Trump Unveils 'Conflicts Of Interest' Solution: No Divestment, Hands Business Over To Sons And "Ethics Officer"

Earlier today, in what turned out to be at times a very contentious press conference, Trump and his attorney laid out the details behind plans to place his business interests into a trust to be run by his two adult sons during his presidency.  Even though he opened by noting that, by law, he could very well ignore the criticism of the media and "run my business and run government at the same time" he concluded by noting that he just doesn't "like the way that looks."  Per Bloomberg:

“I could actually run my business and run government at the same time,” Trump said at a press conference Wednesday, adding that he recently turned down an offer of $2 billion to do a deal in Dubai. “I don’t like the way that looks, but I would be able to do that if I wanted to.”


"Over the weekend, I was offered $2 billion to do a deal in Dubai with a very, very amazing man, a great developer from the Middle East,” Trump said Wednesday, referring to the company Damac Properties Dubai Co PJSC. “I turned it down.”


Niall McLoughlin, a spokesman for Damac, confirmed Trump’s account. “Damac confirms that discussions took place but, as stated, they were declined,” he said by phone from Dubai. “These were proposals for different property deals.”

As laid out by Trump's attorney, Sheri Dillon of Morgan Lewis, his roughly 500 business entities will be placed into a trust to be run by Eric, Don Jr. and Trump's current CFO Allen Weisselberg who will make decision regarding day-to-day operations without consulting the President.  Moreover, the trusts strictly forbid entering into new international business arrangements while new domestic arrangements will have to be approved by an "independent ethics officer" who has yet to be named.

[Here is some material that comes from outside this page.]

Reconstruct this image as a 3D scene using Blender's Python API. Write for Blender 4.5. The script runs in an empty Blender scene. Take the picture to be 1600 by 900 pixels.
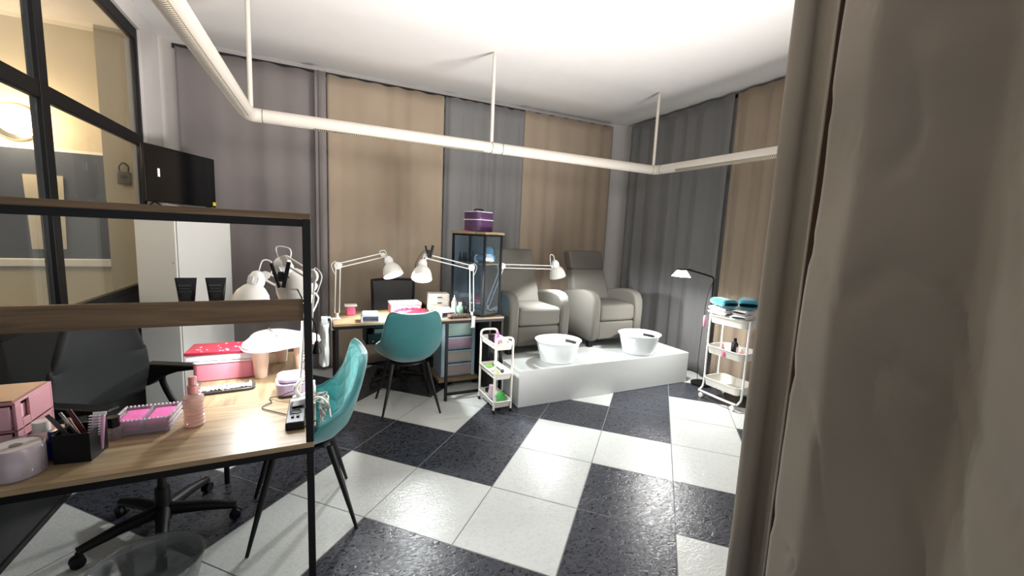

Trump’s businesses, which include more than 500 companies with $3.6 billion in assets and ties to more than 20 countries, will be placed into a trust. The trust will be overseen by an independent ethics officer and managed by Trump’s sons Eric and Don Jr., and chief financial officer Allen Weisselberg, who will make decisions without consulting the president. The Trump Organization will terminate all pending partnerships, and won’t enter into new international business arrangements, such as licensing deals for new hotels, while Trump remains in the White House.


Existing Trump businesses, which include hotels and golf courses, will continue to operate and enter into new agreements, such as hosting weddings, parties and other events. Those will be reviewed by the ethics officer to ensure they are conducted at arms’ length. Trump’s debts will be paid down, according to their schedules.


“President-elect Trump should not be expected to destroy the company that he built,” Dillon said.


While Dillion disagreed with suggestions that foreign dignitaries staying at Trump hotels in the U.S. is a violation of the emoluments clause of the Constitution, she noted that, out of an abundance of caution, Trump will donate all profits from foreign payments at his hotels to the U.S. Treasury.

His lawyers similarly believe that the emoluments clause of the Constitution, which prohibits gifts from foreign governments and heads of state, doesn’t apply to fair value exchanges between businesses.


Several legal experts have disagreed, arguing that the clause applies to the president and to Trump’s foreign holdings, which include a partnership with the U.S. envoy in the Philippines, tenancy in Trump Tower of the state-owned Industrial & Commercial Bank of China, and overseas development projects requiring government approvals. Former top ethics officials to Presidents George W. Bush and Barack Obama have said Trump will be in violation of the clause as soon as he takes the oath of office.


And, since CNN and MSNBC will undoubtedly object to the proposed trust arrangement, Dillon offered a couple of the many reasons that alternative solutions such as a blind trust or outright sale of Trump's businesses are not feasible options.


But, of course, it didn't take long for legal experts, like Richard Painter, a professor at the University of Minnesota Law School, to blast the plan, saying “If he owns it, he has conflicts of interest.”

Finally, in fitting form, Trump ended the press conference with his signature line saying that if he returns to the business in 8 years to find that his sons have done a bad job then he'll simply tell them: "You're Fired."